**Information supplied**
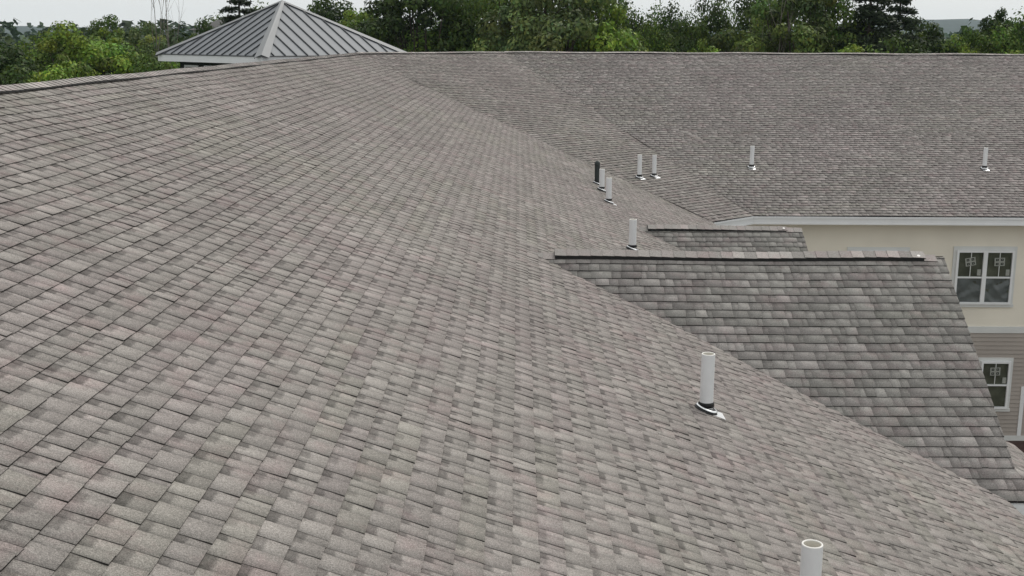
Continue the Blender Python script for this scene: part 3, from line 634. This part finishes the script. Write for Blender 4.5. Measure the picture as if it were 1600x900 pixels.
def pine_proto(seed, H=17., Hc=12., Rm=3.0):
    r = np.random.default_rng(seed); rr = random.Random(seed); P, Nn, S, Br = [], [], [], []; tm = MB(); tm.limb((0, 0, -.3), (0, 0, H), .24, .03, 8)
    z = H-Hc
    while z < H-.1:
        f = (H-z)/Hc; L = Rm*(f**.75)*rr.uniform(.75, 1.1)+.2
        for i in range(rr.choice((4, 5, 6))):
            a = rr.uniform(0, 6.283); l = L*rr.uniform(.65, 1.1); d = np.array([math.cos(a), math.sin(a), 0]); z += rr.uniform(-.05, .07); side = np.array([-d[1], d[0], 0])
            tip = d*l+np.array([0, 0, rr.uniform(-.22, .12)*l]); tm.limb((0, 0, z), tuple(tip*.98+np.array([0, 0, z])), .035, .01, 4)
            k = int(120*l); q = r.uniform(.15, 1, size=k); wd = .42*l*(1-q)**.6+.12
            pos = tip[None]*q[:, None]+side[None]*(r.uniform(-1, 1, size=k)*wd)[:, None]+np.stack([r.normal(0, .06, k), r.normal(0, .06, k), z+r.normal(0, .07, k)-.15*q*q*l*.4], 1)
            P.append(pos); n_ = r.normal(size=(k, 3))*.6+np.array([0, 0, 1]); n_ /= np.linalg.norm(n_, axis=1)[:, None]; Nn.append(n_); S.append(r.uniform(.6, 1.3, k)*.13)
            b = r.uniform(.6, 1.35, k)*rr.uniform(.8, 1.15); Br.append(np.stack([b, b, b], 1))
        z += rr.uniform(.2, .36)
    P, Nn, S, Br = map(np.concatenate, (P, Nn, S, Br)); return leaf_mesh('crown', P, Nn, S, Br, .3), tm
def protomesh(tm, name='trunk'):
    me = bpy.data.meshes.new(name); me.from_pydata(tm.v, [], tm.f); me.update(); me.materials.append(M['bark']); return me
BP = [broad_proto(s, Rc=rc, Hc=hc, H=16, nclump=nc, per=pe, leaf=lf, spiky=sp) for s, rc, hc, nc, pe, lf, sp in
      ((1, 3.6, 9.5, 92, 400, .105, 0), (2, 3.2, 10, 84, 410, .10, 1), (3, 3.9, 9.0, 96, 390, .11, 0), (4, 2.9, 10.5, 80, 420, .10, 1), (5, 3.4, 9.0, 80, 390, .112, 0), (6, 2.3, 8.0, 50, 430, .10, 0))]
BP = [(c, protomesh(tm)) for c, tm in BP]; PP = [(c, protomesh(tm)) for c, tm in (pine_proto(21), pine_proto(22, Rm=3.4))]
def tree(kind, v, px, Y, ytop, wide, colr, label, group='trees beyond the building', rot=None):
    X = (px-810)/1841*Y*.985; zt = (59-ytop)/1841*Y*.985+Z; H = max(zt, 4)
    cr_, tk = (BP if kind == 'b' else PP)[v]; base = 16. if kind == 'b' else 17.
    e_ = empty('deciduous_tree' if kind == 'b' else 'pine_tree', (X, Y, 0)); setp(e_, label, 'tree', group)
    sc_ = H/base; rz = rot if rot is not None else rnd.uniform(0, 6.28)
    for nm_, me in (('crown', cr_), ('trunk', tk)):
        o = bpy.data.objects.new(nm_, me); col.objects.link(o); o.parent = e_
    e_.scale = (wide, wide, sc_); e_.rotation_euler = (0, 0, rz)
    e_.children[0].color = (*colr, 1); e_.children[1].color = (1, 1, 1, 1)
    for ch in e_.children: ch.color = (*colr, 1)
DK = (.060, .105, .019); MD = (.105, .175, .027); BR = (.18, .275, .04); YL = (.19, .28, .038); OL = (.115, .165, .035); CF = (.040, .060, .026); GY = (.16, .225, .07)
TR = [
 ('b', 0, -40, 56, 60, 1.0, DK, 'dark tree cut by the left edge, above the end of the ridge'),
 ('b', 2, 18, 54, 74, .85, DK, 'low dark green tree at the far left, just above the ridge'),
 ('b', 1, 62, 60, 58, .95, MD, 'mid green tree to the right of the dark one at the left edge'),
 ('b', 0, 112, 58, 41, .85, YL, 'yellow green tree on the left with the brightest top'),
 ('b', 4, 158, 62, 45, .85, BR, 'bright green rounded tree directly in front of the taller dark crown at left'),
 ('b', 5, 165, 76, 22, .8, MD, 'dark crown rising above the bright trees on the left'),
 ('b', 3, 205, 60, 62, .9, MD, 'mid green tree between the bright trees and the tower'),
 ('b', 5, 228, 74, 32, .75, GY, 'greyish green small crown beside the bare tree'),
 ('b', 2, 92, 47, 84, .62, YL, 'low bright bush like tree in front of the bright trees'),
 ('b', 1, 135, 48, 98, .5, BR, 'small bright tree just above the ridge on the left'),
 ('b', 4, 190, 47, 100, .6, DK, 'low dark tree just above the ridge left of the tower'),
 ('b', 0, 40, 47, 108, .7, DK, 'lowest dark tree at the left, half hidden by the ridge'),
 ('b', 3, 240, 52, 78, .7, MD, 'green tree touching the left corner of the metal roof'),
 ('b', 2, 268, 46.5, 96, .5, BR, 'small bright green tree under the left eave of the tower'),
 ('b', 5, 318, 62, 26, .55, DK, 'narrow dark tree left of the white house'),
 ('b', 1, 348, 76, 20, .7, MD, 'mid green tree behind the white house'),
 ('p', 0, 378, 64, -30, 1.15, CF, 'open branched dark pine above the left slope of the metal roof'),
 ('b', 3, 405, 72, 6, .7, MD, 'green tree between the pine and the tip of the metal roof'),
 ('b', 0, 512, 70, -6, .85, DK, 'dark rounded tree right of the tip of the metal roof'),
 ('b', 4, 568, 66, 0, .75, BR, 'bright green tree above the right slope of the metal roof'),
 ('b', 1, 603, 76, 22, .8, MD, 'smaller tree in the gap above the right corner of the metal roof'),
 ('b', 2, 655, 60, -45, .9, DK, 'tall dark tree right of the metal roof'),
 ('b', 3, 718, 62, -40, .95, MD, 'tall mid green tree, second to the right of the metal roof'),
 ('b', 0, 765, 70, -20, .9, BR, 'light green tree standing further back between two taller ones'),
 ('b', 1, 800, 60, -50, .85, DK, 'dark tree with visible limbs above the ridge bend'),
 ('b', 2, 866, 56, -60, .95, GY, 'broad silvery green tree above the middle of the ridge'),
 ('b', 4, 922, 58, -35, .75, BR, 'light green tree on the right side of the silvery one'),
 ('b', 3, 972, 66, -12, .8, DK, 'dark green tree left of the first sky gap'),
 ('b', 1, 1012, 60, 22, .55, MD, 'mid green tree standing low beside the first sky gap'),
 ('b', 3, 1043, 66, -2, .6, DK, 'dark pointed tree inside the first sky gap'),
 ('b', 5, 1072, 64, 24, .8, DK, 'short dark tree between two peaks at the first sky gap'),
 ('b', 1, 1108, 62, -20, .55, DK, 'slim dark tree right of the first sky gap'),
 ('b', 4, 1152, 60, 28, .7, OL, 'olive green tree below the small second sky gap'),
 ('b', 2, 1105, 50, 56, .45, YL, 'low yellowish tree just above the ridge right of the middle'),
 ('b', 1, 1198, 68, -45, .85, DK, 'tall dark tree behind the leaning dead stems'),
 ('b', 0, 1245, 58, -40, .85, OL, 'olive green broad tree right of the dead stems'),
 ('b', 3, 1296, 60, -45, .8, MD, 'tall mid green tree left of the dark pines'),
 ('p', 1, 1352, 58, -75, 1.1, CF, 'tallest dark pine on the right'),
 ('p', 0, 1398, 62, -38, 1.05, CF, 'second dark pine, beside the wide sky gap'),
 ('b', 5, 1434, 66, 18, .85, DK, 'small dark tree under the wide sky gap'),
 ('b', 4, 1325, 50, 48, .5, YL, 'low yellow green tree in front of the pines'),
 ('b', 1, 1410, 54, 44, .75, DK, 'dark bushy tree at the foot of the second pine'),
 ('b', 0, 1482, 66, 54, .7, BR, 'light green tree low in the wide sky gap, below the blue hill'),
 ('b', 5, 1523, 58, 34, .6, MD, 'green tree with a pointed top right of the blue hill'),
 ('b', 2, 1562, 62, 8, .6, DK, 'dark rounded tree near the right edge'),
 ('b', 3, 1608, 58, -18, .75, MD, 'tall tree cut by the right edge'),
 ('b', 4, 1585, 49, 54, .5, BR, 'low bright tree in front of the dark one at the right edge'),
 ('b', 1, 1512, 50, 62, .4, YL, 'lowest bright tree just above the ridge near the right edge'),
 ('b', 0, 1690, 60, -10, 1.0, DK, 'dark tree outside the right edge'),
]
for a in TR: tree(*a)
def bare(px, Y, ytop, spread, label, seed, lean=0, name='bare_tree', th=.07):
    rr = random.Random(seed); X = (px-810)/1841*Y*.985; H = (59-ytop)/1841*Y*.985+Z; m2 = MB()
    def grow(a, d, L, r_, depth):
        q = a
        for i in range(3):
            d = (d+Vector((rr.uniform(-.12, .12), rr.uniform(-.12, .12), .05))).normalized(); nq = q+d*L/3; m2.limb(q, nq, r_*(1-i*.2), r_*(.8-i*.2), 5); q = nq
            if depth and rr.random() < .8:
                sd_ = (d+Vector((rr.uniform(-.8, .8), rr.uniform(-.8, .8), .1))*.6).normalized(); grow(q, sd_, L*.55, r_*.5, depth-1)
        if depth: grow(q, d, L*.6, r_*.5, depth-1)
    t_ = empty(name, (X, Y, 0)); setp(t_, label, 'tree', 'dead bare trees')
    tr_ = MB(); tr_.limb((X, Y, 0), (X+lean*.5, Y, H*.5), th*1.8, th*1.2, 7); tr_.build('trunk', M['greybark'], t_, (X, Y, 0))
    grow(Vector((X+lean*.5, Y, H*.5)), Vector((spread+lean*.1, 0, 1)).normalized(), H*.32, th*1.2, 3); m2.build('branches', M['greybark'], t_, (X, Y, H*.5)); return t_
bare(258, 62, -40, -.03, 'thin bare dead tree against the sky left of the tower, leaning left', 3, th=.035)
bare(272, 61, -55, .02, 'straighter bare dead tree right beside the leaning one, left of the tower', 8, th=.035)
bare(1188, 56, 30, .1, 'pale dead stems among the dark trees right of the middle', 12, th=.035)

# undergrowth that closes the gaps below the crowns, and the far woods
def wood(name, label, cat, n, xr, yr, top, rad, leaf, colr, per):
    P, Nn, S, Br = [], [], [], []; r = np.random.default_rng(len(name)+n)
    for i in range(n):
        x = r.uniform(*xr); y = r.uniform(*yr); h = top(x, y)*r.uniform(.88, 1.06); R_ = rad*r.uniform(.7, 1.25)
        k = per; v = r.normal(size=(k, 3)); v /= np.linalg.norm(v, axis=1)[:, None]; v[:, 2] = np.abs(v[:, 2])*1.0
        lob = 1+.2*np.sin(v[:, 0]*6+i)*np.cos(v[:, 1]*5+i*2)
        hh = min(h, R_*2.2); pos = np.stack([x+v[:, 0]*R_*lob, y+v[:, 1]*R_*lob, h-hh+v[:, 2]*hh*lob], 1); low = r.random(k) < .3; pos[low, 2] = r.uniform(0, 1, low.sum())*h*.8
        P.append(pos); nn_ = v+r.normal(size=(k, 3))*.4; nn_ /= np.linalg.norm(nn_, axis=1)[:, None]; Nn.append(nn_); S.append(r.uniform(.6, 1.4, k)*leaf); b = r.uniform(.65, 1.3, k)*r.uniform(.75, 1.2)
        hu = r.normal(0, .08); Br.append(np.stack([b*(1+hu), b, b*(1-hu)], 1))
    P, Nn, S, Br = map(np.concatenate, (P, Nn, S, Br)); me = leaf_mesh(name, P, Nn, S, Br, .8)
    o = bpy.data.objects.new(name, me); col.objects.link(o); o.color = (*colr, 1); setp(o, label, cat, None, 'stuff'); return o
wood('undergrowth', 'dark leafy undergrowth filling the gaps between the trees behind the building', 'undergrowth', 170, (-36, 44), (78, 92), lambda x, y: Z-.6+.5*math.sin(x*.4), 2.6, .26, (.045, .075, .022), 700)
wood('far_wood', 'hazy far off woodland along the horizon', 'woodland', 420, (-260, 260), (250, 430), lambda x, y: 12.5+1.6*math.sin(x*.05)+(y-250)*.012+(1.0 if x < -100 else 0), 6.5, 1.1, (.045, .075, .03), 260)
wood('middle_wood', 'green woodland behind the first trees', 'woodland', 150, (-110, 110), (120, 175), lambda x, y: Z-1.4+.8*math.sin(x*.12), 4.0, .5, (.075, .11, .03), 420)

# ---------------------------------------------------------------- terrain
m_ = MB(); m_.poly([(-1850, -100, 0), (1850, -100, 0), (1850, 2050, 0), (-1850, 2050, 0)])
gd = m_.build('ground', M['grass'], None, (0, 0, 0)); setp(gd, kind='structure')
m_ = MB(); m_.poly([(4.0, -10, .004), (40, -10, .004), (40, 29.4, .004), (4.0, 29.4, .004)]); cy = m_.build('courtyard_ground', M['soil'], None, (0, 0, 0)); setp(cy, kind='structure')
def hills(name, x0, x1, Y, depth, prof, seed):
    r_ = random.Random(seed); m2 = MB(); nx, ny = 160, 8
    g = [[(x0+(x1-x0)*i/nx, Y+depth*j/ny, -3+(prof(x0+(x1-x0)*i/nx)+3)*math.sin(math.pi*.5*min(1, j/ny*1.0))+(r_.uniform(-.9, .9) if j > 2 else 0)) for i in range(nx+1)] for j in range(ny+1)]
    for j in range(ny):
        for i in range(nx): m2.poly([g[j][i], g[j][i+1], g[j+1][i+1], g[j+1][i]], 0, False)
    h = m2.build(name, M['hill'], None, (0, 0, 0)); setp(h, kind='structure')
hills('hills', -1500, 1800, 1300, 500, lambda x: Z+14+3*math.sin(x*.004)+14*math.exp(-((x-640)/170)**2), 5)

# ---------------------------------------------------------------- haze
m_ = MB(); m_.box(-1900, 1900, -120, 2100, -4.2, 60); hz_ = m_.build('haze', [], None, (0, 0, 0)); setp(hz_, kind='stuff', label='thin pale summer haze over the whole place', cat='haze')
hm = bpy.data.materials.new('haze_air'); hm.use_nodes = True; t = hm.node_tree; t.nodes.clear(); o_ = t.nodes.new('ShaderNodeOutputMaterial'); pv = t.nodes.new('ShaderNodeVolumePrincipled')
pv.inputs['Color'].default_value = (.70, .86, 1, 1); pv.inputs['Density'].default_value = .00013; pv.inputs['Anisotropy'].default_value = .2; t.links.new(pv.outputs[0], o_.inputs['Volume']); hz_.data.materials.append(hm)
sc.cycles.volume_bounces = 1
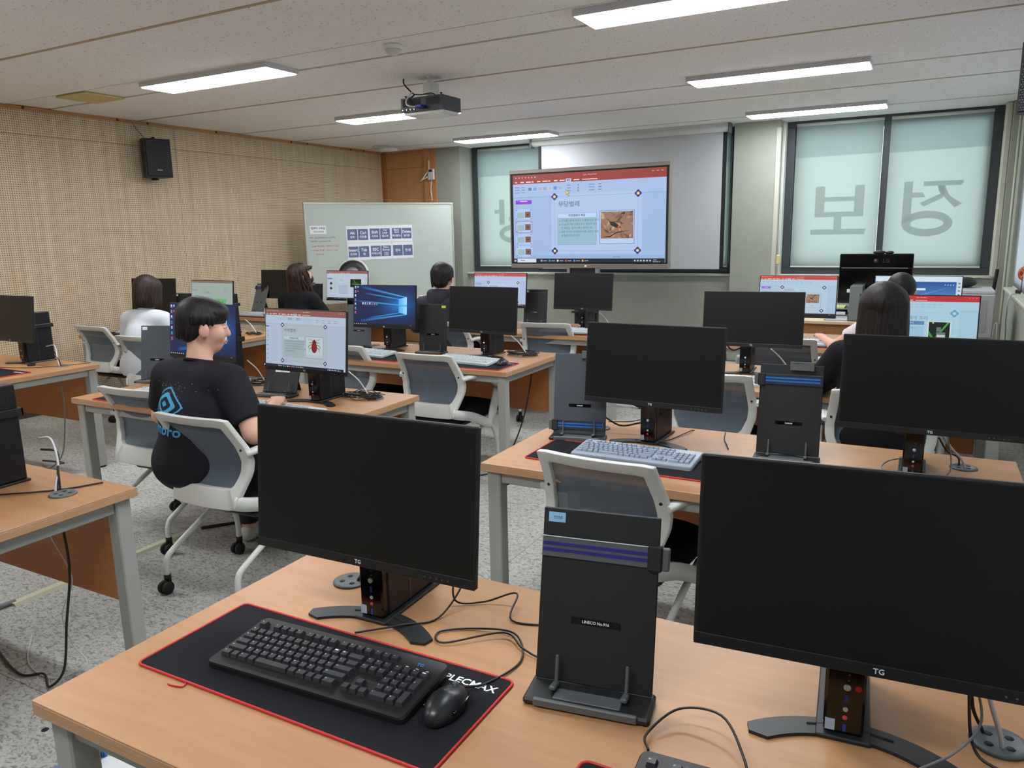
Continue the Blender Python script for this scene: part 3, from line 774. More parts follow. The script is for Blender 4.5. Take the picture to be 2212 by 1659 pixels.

**Task to complete**
Where a line holds the string "scene", copy that line.

**Task output**
Continue the Blender Python script for this scene: part 3, from line 634. This part finishes the script. Write for Blender 4.5. Measure the picture as if it were 1600x900 pixels.
Continue the Blender Python script for this scene: part 3, from line 774. More parts follow. The script is for Blender 4.5. Take the picture to be 2212 by 1659 pixels.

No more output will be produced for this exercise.